Chile, es cierto, tiene grandes reservas de agua en sus altas cumbres, pero como la alarmante ausencia de lluvias afecta a los valles, hay que echar mano a los ríos que en sus largas trayectorias, y a través de sus asociaciones de canalistas, van desaguándolos para sus propios regadíos. Pero quienes pueden acceder a la compra de derechos de agua constituyen una minoría respecto a la inmensa mayoría de pequeños y muy pequeños agricultores que viven de sus plantaciones.
El gran caudal de todos esos ríos que, corriendo de Este a Oriente, cruzan la amplia zona central del país para terminar en el Océano Pacífico, se pierde en el mar Los anchos cauces –si ya no están secos por ausencia de lluvias- que bajan desde la cordillera hacia el Pacífico, podrían ser la salvación para millares de pequeños productores agrícolas, pero ocurre que hay desencuentros sobre la materia, e incluso otras prioridades, obviamente de índole política.
Basados en pocos prácticos argumentos, hay quienes afirman que el primer paso para combatir la sequía es “democratizar” el agua, esto es, terminar con las concesionarias -en manos extranjeras- y que aquélla vuelva a manos del Estado”. Puesto en dicho escenario, nadie ha logrado explicar cómo multiplicar lo poco o nada que hay, porque el gran problema no es de distribución sino de abastecimiento de los estanques de acopio, que no se llenan por falta de lluvias.
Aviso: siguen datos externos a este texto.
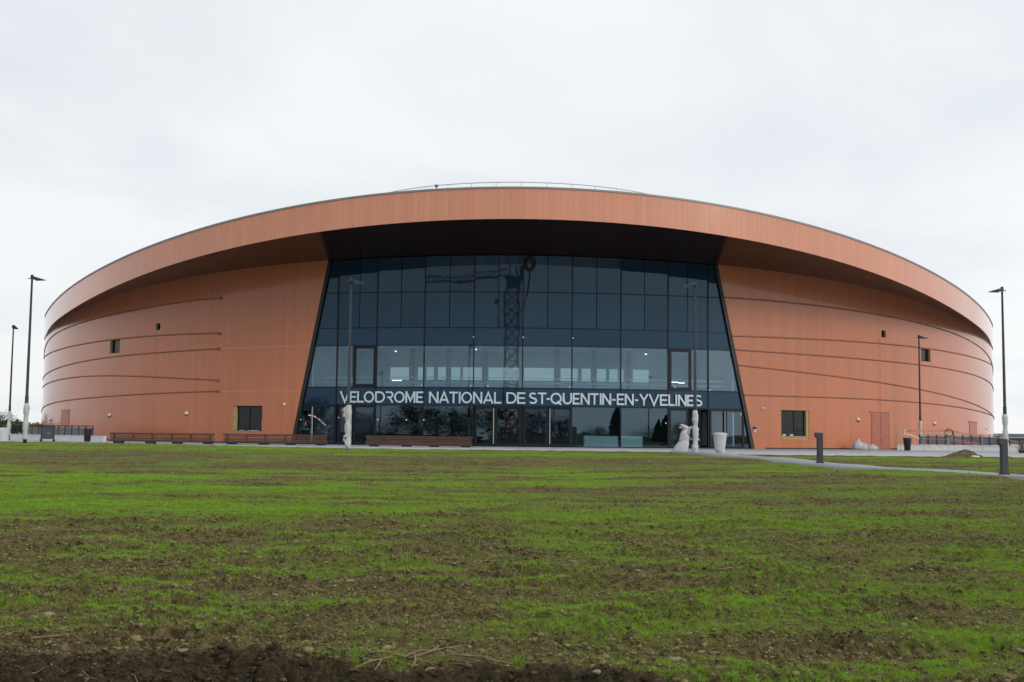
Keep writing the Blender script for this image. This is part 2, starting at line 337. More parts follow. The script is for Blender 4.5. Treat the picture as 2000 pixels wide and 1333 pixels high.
# slanted sides of the glass front as angle(z)
eL0, eL1 = cyl(568, 866), cyl(641, 509.5); eR0, eR1 = cyl(1474, 876), cyl(1402, 518.5)
def edge(e0, e1, z): return e0[0] + (e1[0]-e0[0])*(z-e0[1])/(e1[1]-e0[1])
def edL(z): return edge(eL0, eL1, z)
def edR(z): return edge(eR0, eR1, z)
# ---- openings in the copper wall (photo rectangles -> angle and height ranges)
def rect(px0, py0, px1, py1):
    ym, xm = (py0+py1)/2, (px0+px1)/2
    return cyl(px0, ym)[0], cyl(px1, ym)[0], cyl(xm, py1)[1], cyl(xm, py0)[1]
HOLES = dict(wl=rect(455, 793, 512, 842), wr=rect(1526, 802, 1580, 858), h1=rect(304, 632, 313, 645), h2=rect(215, 662, 234, 690), h3=rect(1721.5, 646, 1730, 659.5), h4=rect(1799, 680, 1817, 706.5))
def side_wall(sgn):
    lo = D(12) if sgn > 0 else D(-100); hi = D(100) if sgn > 0 else D(-12)
    cols = {round(a, 6) for a in ARC if lo <= a <= hi}; rows = {0.0, 3.0, 6.0, 9.0}; hs = []
    for h in HOLES.values():
        if lo < h[0] < hi:
            hs.append(h); cols |= {round(h[0], 6), round(h[1], 6)}; rows |= {round(h[2], 5), round(h[3], 5)}
    cols = sorted(cols); cols = [c for i, c in enumerate(cols) if i == 0 or c-cols[i-1] > 1e-5]
    rows = sorted(rows); mb = MB(); ed = edR if sgn > 0 else edL
    for a, b in zip(cols[:-1], cols[1:]):
        ma = (a+b)/2
        lev = rows + [None]
        for z0, z1 in zip(lev[:-1], lev[1:]):
            if z1 is not None and any(h[0]-1e-6 < ma < h[1]+1e-6 and h[2]-1e-4 < (z0+z1)/2 < h[3]+1e-4 for h in hs): continue
            q = [(a, z0), (b, z0), (b, zW(b)+.05 if z1 is None else z1), (a, zW(a)+.05 if z1 is None else z1)]
            # clip against the slanted side of the glass front
            f = lambda p: (p[0]-ed(p[1]))*sgn
            o_ = []
            for i in range(4):
                p, n_ = q[i], q[(i+1) % 4]; fp, fn = f(p), f(n_)
                if fp >= 0: o_.append(p)
                if (fp >= 0) != (fn >= 0):
                    tt = fp/(fp-fn); o_.append((p[0]+(n_[0]-p[0])*tt, p[1]+(n_[1]-p[1])*tt))
            if len(o_) >= 3: mb.face([P(p, z) for p, z in o_])
    return mb.build('wall', M['copper'], hall, True)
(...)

Lo que sí es perfectamente “democratizable” es la repartición de las aguas de los ríos, y para que el recurso sea lo más generoso posible es aplicable la técnica –que por la misma causa- se aplicó en España: clausurar la desembocadura. Hay científicos que se oponen a esa alternativa, aduciendo que se destruiría la biosfera propia de las aguas dulce y salada existentes en las barras, como, por ejemplo, los humedales.
No obstante, transformar un largo río en varias y generosas represas distribuidas en sus muchos kilómetros de recorrido, le permitirían la extracción a muchísimas más personas, evitando, así, la inflación de precios de productos agrícolas.
Cada río bota al mar innumerables desperdicios, basuras, piedras y todo tipo de contaminantes, de tal manera que cercenando su salida al océano, sería un formidable aporte a la limpieza y preservación de éste, respecto del cual también existen aprensiones y temores por la presencia en sus aguas de desechos que enferman y matan a la fauna marina.
La tesis de terminar con la salida de ríos al mar, tiene mayores beneficios que seguir dejándolos como están. El año pasado, una delegación de expertos que viajó desde Israel por motivo de la sequía, sobrevoló la zona central y al percatarse de que los ríos terminaban en el Océano, quedaron impactados. No lo podía creer. “¡Qué desperdicio, qué desperdicio!”, gritaban a coro.